__Given problem__.
Search the material and gather each line with "high" in it.
BEGIN
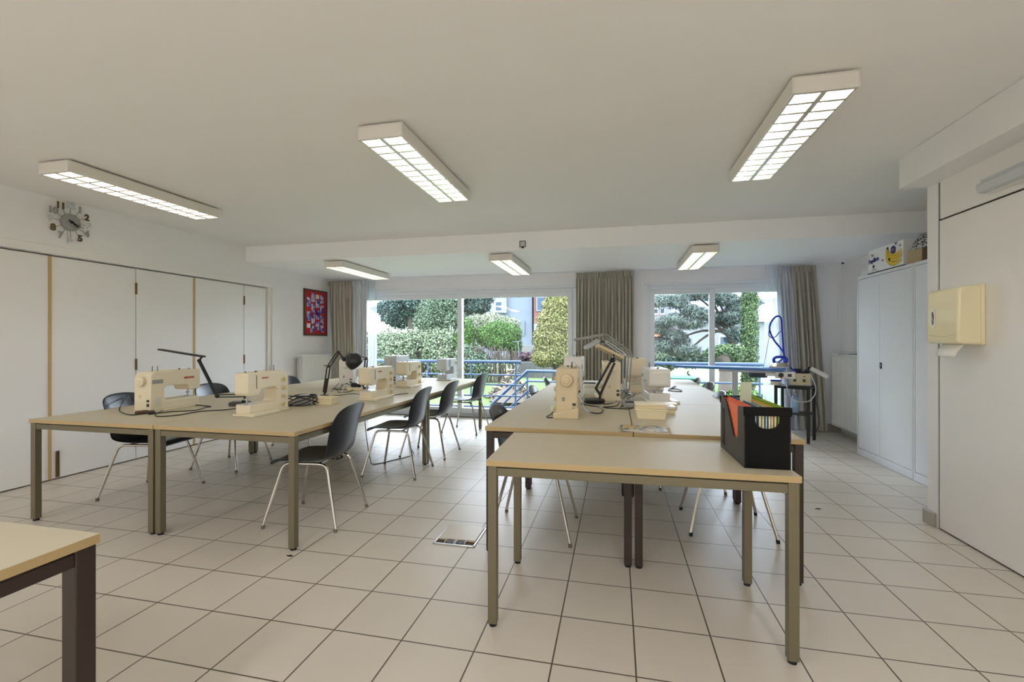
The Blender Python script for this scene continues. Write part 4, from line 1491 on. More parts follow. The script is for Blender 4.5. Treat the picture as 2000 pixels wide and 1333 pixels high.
text_obj('BANANAS', 'small_print', M['grey'], 0.018, face @ Matrix.Translation((-0.20, 0.045, 0)), r, 0.001)
text_obj('PREMIUM QUALITY', 'small_print', M['grey'], 0.014, face @ Matrix.Translation((-0.20, 0.028, 0)), r, 0.001)
bpy.data.objects.remove(bpy.data.objects['small_print.001'], do_unlink=True)
bpy.data.objects.remove(bpy.data.objects['small_print'], do_unlink=True)
sm = MB()
for q_, (a, b_) in enumerate(((0.17, 0.23), (0.15, 0.235), (0.12, 0.25))):
    sm.box(-0.0035, -0.002, a, b_, 0.05 - 0.012 * q_, 0.053 - 0.012 * q_)
sm.build('small_print', M['grey'], r)
MB().box(0.10, 0.26, -hl - 0.0015, -hl + 0.002, 0.15, 0.19).build('hand_hole', M['ink'], r)

# tan box and brown box with a zebra cloth
r = thing('storage_box', 'tan carton beside the banana carton on the cabinet', 'box', (XC + 0.03, 4.955, ZT), 0)
MB().box(0, 0.34, -0.11, 0.10, 0, 0.125).build('box_body', M['tan'], r, bevel=0.003)
MB().box(0.0, 0.34, -0.005, 0.005, 0.1251, 0.1262).build('tape', M['creamd'], r)
r = thing('storage_box', 'dark brown carton under the zebra cloth on the cabinet', 'box', (XC + 0.03, 4.60, ZT), 0)
MB().box(0, 0.34, -0.24, 0.23, 0, 0.125).build('box_body', M['brownbox'], r, bevel=0.003)
MB().box(0.0, 0.34, -0.005, 0.005, 0.1251, 0.1262).build('tape', M['tan'], r)
zm = bpy.data.materials.new('zebra_cloth')
zm.use_nodes = True
t_ = zm.node_tree
wv = t_.nodes.new('ShaderNodeTexWave')
wv.inputs['Scale'].default_value = 34
wv.inputs['Distortion'].default_value = 9
wv.inputs['Detail'].default_value = 2
c_ = t_.nodes.new('ShaderNodeTexCoord')
rp = t_.nodes.new('ShaderNodeValToRGB')
rp.color_ramp.interpolation = 'CONSTANT'
rp.color_ramp.elements[0].color = srgb(22, 20, 20)
rp.color_ramp.elements[1].position = 0.52
rp.color_ramp.elements[1].color = srgb(190, 190, 190)
t_.links.new(c_.outputs['Object'], wv.inputs['Vector'])
t_.links.new(wv.outputs['Fac'], rp.inputs['Fac'])
t_.links.new(rp.outputs['Color'], t_.nodes['Principled BSDF'].inputs['Base Color'])
rows = []
for i in range(17):
    row = []
    for k in range(21):
        u, v_ = k / 20, i / 16
        ed = min(u, 1 - u, v_, 1 - v_)
        z_ = 0.135 * min(1, (ed * 6)) ** 0.5 + 0.02 * math.sin(u * 9 + v_ * 4) * min(1, ed * 8) + 0.012 * math.sin(u * 17 - v_ * 11) * min(1, ed * 8)
        row.append((0.01 + 0.33 * v_, -0.23 + 0.68 * u, max(0.0, z_)))
    rows.append(row)
z_ob = MB().grid(rows)
base_rows = [[(p[0], p[1], -0.0) for p in row] for row in rows]
z_ob.grid(list(reversed(base_rows)))
zb = z_ob.build('zebra_cloth', zm, sharp=180)
zb.location = (XC + 0.03, 4.60, ZT + 0.1275)
tag(zb, 'crumpled black and white zebra cloth on the cartons', 'cloth')

# ------------------------------------------------------------------ towel dispenser, wall lamp
r = thing('towel_dispenser', 'ivory paper towel dispenser on the wall panel', 'towel dispenser', (XP - 0.006, 3.405, 1.25))
pr = [(0, 0), (-0.128, 0.004), (-0.136, 0.02), (-0.132, 0.315), (-0.118, 0.345), (-0.03, 0.355), (0, 0.355)]
MB().prism(pr, -0.14, 0.145, 'y').build('cover', M['disp'], r, bevel=0.014, seg=3)
MB().box(-0.02, 0.0, -0.15, 0.15, -0.004, 0.36).build('back_plate', M['disp'], r, bevel=0.006)
lipm = MB()
lip = [(-0.1375, -0.13 + 0.26 * k / 12, 0.062 - 0.014 * math.sin(PI * k / 12)) for k in range(13)]
lipm.tube(lip, 0.0016, 6)
lipm.build('lip_seam', M['creamd'], r)
el = MB()
el.lathe([(0.0, 0), (0.02, 0.0), (0.021, 0.003), (0, 0.004)], (0, 0, 0), 24, axis=(-1, 0, 0))
eo = el.build('window_frame', M['card'], r)
eo.scale = (1, 1, 3.0)
eo.location = (-0.1355, 0.075, 0.165)
el = MB().lathe([(0.0, 0), (0.012, 0.0), (0.0125, 0.002), (0, 0.0025)], (0, 0, 0), 20, axis=(-1, 0, 0))
eo2 = el.build('viewing_slot', photo_mat('slot_view', 60, 1.0, (60, 58, 60), (200, 196, 190)), r)
eo2.scale = (1, 1, 3.6)
eo2.location = (-0.138, 0.075, 0.165)
pp = MB()
rows = []
for z_, xo in ((0.03, -0.05), (-0.01, -0.075), (-0.045, -0.10), (-0.075, -0.112)):
    rows.append([(xo, -0.085 + 0.02 * (0.03 - z_) * 4, z_), (xo - 0.004, 0.02, z_ - 0.002), (xo, 0.115 - 0.01, z_)])
pp.grid(rows)
po = pp.build('paper_towel', M['paper'], None, sharp=180)
po.location = (XP - 0.006, 3.405, 1.25)
md = po.modifiers.new('thick', 'SOLIDIFY')
md.thickness = 0.002
tag(po, 'white paper towel hanging out of the ivory dispenser', 'paper towel')

r = thing('wall_lamp', 'white batten lamp high on the wall panel, cut by the photo edge', 'wall lamp', (XP - 0.006, 2.88, 2.16))
MB().box(-0.03, 0, -0.34, 0.34, -0.035, 0.055).build('backing_plate', M['white'], r, bevel=0.004)
MB().prism([(-0.03, -0.035), (-0.07, -0.03), (-0.08, 0.0), (-0.075, 0.02), (-0.055, 0.03), (-0.06, 0.045), (-0.03, 0.055)], -0.335, 0.335, 'y').build('diffuser', M['lgrey'], r, bevel=0.004)
MB().cyl((-0.03, 0.337, -0.02), (-0.03, 0.343, -0.02), 0.006).build('screw', M['dgrey'], r)

# small hooked sign on the ceiling step
r = thing('wall_sensor', 'small black square outline bracket on the ceiling step', 'sensor', (at_y(1021, 477, STEP).x, STEP - 0.001, at_y(1021, 477, STEP).z))
b = MB()
b.box(-0.036, 0.036, -0.012, 0, 0.03, 0.036).box(-0.036, -0.03, -0.012, 0, -0.03, 0.03).box(0.03, 0.036, -0.012, 0, -0.03, 0.03).box(-0.036, -0.01, -0.012, 0, -0.036, -0.03).box(0.01, 0.036, -0.012, 0, -0.036, -0.03).box(-0.012, 0.012, -0.012, 0, -0.05, -0.03)
b.build('outline', M['ink'], r)
MB().box(-0.03, 0.03, -0.008, 0, -0.03, 0.03).build('face', M['lgrey'], r)

# ------------------------------------------------------------------ floor socket hatch, specks, floor cables
r = thing('floor_hatch', 'square floor socket hatch with its lid ajar in the tiles', 'floor hatch', (-0.985, 2.85, 0), 0.01)
w2, d2 = 0.135, 0.148
b = MB()
b.box(-w2, w2, -d2, -d2 + 0.014, 0, 0.006).box(-w2, w2, d2 - 0.010, d2, 0, 0.006).box(-w2, -w2 + 0.012, -d2, d2, 0, 0.006).box(w2 - 0.012, w2, -d2, d2, 0, 0.006)
b.build('frame', M['steel'], r, bevel=0.0015)
MB().box(-w2 + 0.013, w2 - 0.013, -d2 + 0.07, d2 - 0.011, 0.001, 0.012).build('lid', tile_mat('hatch_lid', (206, 192, 170), (92, 80, 66), 5, 2.2, 2.2), r, bevel=0.001)
MB().box(-w2 + 0.013, w2 - 0.013, -d2 + 0.015, -d2 + 0.069, 0.0005, 0.002).build('recess', M['brownbox'], r)
for dx in (-0.035, 0.035):
    MB().cyl((dx, -d2 + 0.042, 0.002), (dx, -d2 + 0.042, 0.008), 0.026, n=24).build('socket', M['dgrey'], r)
    MB().box(dx - 0.033, dx - 0.027, -d2 + 0.02, -d2 + 0.065, 0.002, 0.011).box(dx + 0.027, dx + 0.033, -d2 + 0.02, -d2 + 0.065, 0.002, 0.011).build('clip', M['lgrey'], r)
for (u, v, lab) in ((566, 1087, 'dark scrap on the tiles in front of the long table leg'), (1598, 995, 'dark scrap on the open tiles near the steel cabinet')):
    p = at_z(u, v, 0)
    ob = MB()
    for k in range(5):
        q = Matrix.Translation((0.006 * k - 0.012, 0.004 * (k % 2), 0.0015)) @ Matrix.Rotation(k * 0.9, 4, 'Z')
        ob.box(-0.008, 0.008, -0.003, 0.003, -0.0015, 0.002, 0, q)
    ob = ob.build('scrap', M['ink'])
    ob.location = p
    tag(ob, lab, 'scrap')
fc = MB().tube(spline([(-2.62, 4.45, 0.6), (-2.58, 4.4, 0.35), (-2.5, 4.35, 0.05), (-2.42, 4.3, 0.005), (-2.3, 4.5, 0.005), (-2.2, 4.75, 0.005), (-2.35, 5.0, 0.005)], 8), 0.004, 6).build('floor_cable', M['dgrey'])
tag(fc, 'grey cable dangling under the long tables to the tiles', 'cable')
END
__Output of the task__.
The Blender Python script for this scene continues. Write part 4, from line 1491 on. More parts follow. The script is for Blender 4.5. Treat the picture as 2000 pixels wide and 1333 pixels high.
r = thing('wall_lamp', 'white batten lamp high on the wall panel, cut by the photo edge', 'wall lamp', (XP - 0.006, 2.88, 2.16))